Let’s be clear about this. This seismic shift in the political landscape was not about Roe and abortion. It was not about ‘Supply-side’ economics as the Reaganauts would have us believe. It was about race and playing the race card. The revolt that first became nation-wide and would reshape the political landscape in suburbia as well as the South began in 1966, a full six years before the Supreme Court issued its landmark ruling on abortion. Long before the Republicans used abortion as a wedge issue to advance their economic agenda, there was race. There has always been race, they are not the first nor, as the Clinton’s have so recently demonstrated, will they be the last to exploit it.

Today the political landscape is beginning to shake along both of its major fault lines. An earthquake, of sorts, is coming and for the first time since the Civil War the Republic is about to come to terms with forces seeking to reshape our economic as well as our racial landscape bringing not only fear and uncertainty but the promise of a new day.

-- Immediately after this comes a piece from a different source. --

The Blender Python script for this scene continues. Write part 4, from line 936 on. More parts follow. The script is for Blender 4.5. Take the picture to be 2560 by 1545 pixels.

There are at least two possible outcomes. The first is that the establishment wins. Either Hillary gains the nomination and wins the election or McCain wins the election in which case nothing changes and the screws get a few more turns. The second is that a new coalition is forged capable of transcending the deepest divisions of our historical experience. At that point we will find ourselves in such a place that when we collectively look into the mirror we will see the face of Barack Obama.